Now Belfast is the business’s head office for expanding across Ireland and is also now home for Paul. Acityabode has ambitious plans in future months to open in more cities, including Edinburgh and Glasgow. The Bristol operation has been franchised out and Acityabode is also in discussion with other potential franchise operators, including in Australia.


The Belfast launch coincided with the collapse in property values, but perhaps surprisingly this has helped the company rather than hindered it. Some of the aparthotels are owned by the company and others leased from it. Further properties will be taken on in the coming months, under arrangements directly negotiated with developers – who are looking for different ways to offload properties in a difficult marketplace.
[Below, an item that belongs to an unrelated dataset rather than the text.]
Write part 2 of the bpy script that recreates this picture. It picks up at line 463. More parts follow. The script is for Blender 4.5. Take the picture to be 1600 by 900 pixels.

Meanwhile, demand from both corporates and leisure travellers has increased as the recession forces both types of client to cut costs. In many cases, says Paul, the demand from leisure travellers comes from people who have become used to high quality accommodation when they were young, single professionals – and now expect the same quality, but with more flexibility because they have new families.


The recession, on balance, has been good news for the company. “Ours were always long term investments,” says Paul. “We have benefited as developers are now looking for different ways to approach development. They are keen to secure anchor tenants to work with. And people are becoming more frugal with their money. So we have benefited from that.”


As has been the way with every recession – bad times can offer good opportunities.